* start *

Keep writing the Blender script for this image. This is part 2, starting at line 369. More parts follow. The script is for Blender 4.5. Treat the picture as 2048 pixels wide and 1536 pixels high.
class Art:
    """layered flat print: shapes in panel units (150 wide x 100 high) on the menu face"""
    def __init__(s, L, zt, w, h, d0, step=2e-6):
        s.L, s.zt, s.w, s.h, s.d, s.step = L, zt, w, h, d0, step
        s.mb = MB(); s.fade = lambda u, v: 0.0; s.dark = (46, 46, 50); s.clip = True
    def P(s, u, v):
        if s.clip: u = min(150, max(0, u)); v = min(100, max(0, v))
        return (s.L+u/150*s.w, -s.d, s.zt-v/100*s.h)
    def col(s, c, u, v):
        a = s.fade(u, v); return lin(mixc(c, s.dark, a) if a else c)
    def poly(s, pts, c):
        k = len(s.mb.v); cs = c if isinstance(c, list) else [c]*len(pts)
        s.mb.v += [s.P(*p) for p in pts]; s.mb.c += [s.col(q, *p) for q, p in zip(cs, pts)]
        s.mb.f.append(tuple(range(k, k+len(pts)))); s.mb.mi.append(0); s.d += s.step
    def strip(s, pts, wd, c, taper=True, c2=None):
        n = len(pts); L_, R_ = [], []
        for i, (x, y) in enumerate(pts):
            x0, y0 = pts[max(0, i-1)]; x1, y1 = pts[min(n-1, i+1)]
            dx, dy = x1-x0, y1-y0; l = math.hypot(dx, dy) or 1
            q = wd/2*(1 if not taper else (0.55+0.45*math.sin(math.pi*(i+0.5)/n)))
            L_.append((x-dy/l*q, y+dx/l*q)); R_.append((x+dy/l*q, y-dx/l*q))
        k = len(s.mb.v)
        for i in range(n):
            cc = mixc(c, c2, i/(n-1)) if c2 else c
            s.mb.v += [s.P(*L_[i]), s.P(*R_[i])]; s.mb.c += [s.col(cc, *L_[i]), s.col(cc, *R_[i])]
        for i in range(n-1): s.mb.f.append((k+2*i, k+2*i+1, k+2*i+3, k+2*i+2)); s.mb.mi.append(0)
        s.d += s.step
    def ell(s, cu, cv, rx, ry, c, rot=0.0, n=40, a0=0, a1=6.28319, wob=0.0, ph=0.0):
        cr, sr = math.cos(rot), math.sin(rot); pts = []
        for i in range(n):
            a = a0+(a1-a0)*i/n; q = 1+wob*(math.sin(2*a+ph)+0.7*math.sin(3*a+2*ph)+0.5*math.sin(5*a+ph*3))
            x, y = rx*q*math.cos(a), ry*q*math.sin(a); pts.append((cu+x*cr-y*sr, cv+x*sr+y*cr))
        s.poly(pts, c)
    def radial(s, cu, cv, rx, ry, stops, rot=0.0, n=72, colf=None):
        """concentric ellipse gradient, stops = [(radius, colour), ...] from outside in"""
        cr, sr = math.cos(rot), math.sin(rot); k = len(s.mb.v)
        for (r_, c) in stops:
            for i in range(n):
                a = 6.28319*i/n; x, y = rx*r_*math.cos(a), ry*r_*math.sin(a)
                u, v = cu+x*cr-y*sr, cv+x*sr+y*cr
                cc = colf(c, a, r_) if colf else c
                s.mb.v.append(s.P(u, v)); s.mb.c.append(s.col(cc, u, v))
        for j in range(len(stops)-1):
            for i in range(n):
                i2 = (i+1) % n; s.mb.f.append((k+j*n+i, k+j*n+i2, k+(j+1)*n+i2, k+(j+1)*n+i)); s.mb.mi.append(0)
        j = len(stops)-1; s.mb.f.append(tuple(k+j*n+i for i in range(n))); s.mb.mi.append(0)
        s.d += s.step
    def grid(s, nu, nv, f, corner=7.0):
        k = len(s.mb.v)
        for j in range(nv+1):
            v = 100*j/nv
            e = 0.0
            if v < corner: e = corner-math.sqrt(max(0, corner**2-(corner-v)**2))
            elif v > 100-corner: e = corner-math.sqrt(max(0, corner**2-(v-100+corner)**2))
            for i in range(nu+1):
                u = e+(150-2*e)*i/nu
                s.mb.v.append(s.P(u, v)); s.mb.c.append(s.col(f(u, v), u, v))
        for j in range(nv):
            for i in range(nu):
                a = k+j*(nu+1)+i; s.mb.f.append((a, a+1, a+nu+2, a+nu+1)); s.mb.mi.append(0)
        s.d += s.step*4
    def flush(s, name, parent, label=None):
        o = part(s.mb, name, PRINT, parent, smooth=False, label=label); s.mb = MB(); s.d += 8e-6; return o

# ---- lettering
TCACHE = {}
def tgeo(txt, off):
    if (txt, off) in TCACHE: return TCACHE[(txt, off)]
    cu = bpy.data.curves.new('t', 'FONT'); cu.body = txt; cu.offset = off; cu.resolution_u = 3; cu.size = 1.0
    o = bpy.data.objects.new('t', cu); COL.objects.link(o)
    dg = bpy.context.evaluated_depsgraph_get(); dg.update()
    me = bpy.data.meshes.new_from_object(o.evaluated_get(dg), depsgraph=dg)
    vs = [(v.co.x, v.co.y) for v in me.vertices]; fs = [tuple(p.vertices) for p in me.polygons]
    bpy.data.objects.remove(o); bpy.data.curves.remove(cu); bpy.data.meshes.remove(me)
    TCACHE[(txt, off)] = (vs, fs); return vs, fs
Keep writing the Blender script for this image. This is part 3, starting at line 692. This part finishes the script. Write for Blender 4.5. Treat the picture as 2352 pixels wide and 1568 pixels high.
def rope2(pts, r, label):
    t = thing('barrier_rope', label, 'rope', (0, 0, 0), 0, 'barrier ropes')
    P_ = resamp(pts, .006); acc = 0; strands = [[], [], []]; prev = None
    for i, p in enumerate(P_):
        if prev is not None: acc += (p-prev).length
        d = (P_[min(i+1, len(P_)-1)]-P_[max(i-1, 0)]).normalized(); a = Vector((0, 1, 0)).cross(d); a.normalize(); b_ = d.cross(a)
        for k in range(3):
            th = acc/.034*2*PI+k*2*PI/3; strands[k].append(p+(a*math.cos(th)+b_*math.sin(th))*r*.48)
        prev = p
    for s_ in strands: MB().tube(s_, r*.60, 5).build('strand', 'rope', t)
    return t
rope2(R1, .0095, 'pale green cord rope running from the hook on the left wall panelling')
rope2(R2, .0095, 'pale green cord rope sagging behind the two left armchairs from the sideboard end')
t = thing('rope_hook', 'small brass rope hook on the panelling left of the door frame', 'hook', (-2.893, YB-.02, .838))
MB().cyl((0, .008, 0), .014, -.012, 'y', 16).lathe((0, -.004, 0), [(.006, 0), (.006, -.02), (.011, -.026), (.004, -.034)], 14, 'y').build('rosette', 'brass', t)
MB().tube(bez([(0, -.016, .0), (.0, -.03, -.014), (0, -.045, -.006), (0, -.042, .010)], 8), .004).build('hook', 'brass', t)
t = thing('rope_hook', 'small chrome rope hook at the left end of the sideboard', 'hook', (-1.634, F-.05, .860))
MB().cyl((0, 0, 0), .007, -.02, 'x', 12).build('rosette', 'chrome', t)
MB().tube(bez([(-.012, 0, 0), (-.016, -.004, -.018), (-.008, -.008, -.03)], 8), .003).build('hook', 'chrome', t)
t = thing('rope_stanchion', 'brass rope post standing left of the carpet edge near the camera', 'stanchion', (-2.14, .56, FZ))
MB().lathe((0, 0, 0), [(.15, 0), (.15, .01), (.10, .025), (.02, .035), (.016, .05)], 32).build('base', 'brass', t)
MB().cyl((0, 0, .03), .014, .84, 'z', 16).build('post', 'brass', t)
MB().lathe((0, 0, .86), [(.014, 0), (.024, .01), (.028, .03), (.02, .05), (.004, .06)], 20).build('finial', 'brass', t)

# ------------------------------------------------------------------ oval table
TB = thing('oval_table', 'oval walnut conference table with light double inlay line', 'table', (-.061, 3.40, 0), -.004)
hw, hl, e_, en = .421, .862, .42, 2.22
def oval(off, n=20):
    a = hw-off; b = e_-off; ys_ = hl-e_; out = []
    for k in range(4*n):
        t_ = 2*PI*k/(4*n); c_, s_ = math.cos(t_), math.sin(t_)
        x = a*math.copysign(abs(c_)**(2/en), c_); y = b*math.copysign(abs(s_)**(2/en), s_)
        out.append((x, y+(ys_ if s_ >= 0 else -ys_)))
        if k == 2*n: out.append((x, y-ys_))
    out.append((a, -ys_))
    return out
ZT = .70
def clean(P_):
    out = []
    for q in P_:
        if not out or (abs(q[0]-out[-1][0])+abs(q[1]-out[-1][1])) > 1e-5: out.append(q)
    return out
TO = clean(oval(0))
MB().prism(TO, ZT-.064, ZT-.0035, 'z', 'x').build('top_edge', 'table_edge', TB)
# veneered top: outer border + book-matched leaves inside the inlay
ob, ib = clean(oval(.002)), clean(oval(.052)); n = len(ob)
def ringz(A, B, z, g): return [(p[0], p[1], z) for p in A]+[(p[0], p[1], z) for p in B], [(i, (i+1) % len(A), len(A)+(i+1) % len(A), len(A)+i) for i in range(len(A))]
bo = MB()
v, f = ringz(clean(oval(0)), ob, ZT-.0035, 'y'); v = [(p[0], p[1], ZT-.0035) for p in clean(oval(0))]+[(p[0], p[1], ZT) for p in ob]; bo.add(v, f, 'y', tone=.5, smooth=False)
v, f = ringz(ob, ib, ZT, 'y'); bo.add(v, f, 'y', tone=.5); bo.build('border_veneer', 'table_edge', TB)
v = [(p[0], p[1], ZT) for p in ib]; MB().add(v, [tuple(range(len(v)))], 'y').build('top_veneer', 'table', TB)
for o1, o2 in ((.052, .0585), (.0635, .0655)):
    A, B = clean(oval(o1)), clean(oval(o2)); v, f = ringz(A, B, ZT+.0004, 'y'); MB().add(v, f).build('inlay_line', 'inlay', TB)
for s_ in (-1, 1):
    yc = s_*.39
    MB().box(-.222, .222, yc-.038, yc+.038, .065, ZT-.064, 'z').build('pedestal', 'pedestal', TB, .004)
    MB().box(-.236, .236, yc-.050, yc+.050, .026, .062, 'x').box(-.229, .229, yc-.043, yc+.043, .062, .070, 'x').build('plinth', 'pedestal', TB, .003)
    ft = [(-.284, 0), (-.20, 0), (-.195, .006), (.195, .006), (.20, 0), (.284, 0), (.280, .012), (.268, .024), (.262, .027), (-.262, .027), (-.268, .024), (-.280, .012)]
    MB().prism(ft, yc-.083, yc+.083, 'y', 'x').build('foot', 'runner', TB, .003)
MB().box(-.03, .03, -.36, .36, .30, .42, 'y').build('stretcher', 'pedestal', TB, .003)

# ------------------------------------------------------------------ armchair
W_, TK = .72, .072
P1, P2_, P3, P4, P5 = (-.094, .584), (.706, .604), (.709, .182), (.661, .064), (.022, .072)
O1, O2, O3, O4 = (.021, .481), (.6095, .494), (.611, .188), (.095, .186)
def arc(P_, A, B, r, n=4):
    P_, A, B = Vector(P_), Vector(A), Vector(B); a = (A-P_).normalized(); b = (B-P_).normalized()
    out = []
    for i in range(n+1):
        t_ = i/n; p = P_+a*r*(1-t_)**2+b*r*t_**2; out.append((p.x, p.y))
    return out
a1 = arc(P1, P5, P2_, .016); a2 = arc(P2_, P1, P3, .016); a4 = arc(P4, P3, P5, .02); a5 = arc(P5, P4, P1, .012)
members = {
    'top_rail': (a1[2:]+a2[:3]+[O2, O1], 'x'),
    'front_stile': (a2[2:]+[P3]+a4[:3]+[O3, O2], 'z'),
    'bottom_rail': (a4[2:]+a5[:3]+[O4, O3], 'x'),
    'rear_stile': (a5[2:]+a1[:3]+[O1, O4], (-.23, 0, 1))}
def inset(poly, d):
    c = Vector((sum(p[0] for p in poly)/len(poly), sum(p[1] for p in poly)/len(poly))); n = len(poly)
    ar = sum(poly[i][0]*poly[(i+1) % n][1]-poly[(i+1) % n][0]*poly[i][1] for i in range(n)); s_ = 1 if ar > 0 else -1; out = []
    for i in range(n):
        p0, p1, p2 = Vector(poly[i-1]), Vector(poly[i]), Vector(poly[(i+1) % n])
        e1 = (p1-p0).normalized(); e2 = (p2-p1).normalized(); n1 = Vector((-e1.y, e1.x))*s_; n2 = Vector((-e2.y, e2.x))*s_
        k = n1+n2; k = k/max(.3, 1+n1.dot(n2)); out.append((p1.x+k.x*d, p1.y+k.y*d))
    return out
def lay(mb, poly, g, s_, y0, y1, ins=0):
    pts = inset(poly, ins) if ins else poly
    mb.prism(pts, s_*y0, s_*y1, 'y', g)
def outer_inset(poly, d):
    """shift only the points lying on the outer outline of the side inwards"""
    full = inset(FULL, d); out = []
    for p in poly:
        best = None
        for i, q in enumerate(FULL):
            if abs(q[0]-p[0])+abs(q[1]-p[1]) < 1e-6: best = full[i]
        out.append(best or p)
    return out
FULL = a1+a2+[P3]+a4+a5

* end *

*SHORT TASK*: Gather all lines with the string "starting" from the data.

*CORRECT RESPONSE*:
Keep writing the Blender script for this image. This is part 2, starting at line 369. More parts follow. The script is for Blender 4.5. Treat the picture as 2048 pixels wide and 1536 pixels high.
Keep writing the Blender script for this image. This is part 3, starting at line 692. This part finishes the script. Write for Blender 4.5. Treat the picture as 2352 pixels wide and 1568 pixels high.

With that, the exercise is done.